A l’instar de celle pour les femmes, des enfants, ou contre l’homophobie ou la transphobie, les réfugiés ont eux aussi leur journée dédiée, le 20 juin de chaque année.

Sensibiliser le grand public, encourager les citoyens à se mobiliser sur la situation actuelle des personnes en migration, voilà toute l’utilité d’une journée mondiale. Les besoins sont énormes et si quelques petites mains peuvent être convaincues à la suite de ce jeudi alors certains diront que je suis mauvaise langue.

Pourtant, je ne peux m’empêcher de penser que cette journée décrétée en 2000 par une résolution de l’ONU (la A/RES/55/76, pour les initiés) amène à une célébration de mauvais goût lorsque l’on constate le durcissement de la politique migratoire en France et partout dans le monde.

Dans le texte de cette résolution, l’ONU félicite son organisme, le Haut-commissariat aux réfugiés, de son travail pour répondre aux urgences des mouvements migratoires ou des guerres un peu partout dans le monde. La mairie de Paris, à l’approche de cette journée, communique elle aussi fièrement sur ses engagements. « Paris est une ville refuge », déclare joliment Dominique Versini, adjointe aux Solidarités et la lutte contre l’exclusion, dans un article de Libération le 14 juin dernier pour promouvoir cette journée du réfugié.

Une autocongratulation au goût amer quand on sait qu’aux portes de l’Europe, le soir du 20 juin, des milliers d’exilés dormiront dans des conditions indignes sous des bâches estampillées UNCHR et que des centaines de personnes dorment dans les rues de Paris, et se font expulser à coup de CRS lorsqu’ils deviennent trop visibles (on a tous en mémoire le camp de Stalingrad, repoussé aujourd’hui à la porte de la Chapelle).

Accueillir oui, mais pas en trop grand nombre sinon ça fait peur, et surtout que ce ne soit pas trop visible. Donner de la visibilité à ceux que l’on cherche toujours à rendre invisible, voilà une drôle d’idée. Sans compter que le réfugié est le bon migrant, celui qui a fui la guerre, celui qui a besoin d’être protégé. Les autres, les « sans pap », eux peuvent bien rester dans l’ombre.

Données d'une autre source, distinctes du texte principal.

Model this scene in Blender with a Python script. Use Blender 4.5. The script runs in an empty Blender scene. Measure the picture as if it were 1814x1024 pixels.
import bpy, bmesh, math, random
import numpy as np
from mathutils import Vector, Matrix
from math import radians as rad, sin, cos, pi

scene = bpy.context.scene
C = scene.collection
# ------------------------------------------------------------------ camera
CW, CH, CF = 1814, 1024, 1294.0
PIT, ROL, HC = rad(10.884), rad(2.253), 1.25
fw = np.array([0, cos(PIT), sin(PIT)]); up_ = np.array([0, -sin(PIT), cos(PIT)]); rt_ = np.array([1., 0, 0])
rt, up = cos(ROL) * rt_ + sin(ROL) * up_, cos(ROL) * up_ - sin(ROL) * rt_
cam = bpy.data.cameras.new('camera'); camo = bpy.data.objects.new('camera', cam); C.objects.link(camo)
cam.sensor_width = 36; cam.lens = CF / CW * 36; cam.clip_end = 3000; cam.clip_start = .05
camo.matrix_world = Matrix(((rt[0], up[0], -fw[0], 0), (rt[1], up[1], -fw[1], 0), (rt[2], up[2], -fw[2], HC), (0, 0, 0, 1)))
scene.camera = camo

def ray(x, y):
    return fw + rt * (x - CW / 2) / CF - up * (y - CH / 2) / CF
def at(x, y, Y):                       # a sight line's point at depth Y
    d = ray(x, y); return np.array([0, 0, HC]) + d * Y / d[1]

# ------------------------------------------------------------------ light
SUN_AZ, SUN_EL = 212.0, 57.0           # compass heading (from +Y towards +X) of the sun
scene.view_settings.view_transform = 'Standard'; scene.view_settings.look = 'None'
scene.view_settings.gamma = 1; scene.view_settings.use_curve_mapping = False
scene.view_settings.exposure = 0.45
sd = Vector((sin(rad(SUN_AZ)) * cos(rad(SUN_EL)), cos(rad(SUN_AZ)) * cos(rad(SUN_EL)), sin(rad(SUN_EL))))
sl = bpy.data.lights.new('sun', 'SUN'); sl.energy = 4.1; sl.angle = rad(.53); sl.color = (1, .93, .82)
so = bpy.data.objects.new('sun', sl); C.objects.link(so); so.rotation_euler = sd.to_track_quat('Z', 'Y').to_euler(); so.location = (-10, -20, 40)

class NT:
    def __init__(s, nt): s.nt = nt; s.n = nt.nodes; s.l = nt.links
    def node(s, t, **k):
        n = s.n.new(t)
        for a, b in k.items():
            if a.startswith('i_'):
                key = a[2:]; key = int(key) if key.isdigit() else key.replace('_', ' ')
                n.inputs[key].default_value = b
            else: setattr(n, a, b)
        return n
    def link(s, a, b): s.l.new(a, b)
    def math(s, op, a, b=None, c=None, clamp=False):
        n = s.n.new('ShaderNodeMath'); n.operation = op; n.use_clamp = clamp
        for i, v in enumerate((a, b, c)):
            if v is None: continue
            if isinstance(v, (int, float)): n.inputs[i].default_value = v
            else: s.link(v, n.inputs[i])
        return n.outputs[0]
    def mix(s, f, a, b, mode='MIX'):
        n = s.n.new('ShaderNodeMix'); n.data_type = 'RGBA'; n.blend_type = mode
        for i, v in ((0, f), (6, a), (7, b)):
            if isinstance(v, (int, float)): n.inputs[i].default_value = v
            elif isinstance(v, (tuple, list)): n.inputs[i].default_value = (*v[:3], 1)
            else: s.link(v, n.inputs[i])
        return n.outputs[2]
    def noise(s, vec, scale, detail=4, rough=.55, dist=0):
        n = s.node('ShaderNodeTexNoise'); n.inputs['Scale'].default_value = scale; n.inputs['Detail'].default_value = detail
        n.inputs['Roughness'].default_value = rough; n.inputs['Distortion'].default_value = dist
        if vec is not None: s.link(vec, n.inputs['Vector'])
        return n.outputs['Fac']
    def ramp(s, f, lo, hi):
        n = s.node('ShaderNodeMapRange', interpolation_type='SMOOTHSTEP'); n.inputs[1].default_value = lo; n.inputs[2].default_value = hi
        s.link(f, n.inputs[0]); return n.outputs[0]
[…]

Dans un contexte post-Seconde Guerre mondiale,  les Etats les plus puissants de ce monde avaient eu la volonté d’adopter une convention, par le biais de l’ONU, à Genève pour régir les droits des personnes exilées. Le principe de non-refoulement, le droit de franchir une frontière sans document d’identité et de pouvoir demander protection à un autre Etat s’érigeaient comme les droits inconditionnels des personnes fuyant leurs pays. Mais, près de 70 ans plus tard, les manquements à cette convention n’ont jamais été aussi criants. Pour un exemple parmi tant d’autres, le 6 juin dernier, la préfecture des Pyrénées-Orientales a expulsé une personne érythréenne vers son pays, une expulsion inédite qui confirme le tournant de la politique migratoire lorsque l’on sait que l’Érythrée est une des plus dangereuses dictatures d’Afrique.

Un réfugié sur deux est un enfant

Dans réfugié, il y a pourtant refuge : un lieu qui permet d’échapper à un danger. Or, ces réfugiés comme on aime à les appeler sont en danger même en dehors de leur pays. Sur les routes de la migration dont les Etats européens ne cessent de complexifier les possibilités de passage en négociant des accords avec des pays exploiteurs et maltraitants tels que la Libye et la Turquie, dans les eaux comme la Méditerranée où plus de 17 000 personnes sont mortes depuis 2014, dans nos rues, en bas de chez nous où des centaines de personnes n’ont pas accès à un logement. Et summum du comble, en France, même le citoyen qui voudrait donner aide ou refuge pourrait se voir traîné en justice pour délit de solidarité.

Plus de 65 millions de personnes vivent loin de chez eux, un réfugié sur deux serait un enfant, un grand nombre de ces personnes vivent dans des pays frontaliers aux leurs et ne pourront jamais parvenir aux portes de l’Europe. En France, l’année dernière, seulement 46 000 personnes ont trouvé protection en France, mineurs isolés compris. Je ne suis pas très bonne en maths, mais je crois qu’on est loin de l’envahissement rabâché par les politiques.

Bref, oui, mobilise-toi, renseigne-toi, mais pas d’hypocrisie. Les opprimés n’ont pas besoin d’une journée, ils ont besoin du respect de leurs droits les plus fondamentaux. Et c’est urgent, ça dure toute l’année et c’est un poids qui ne doit pas reposer sur tes petites épaules de citoyen.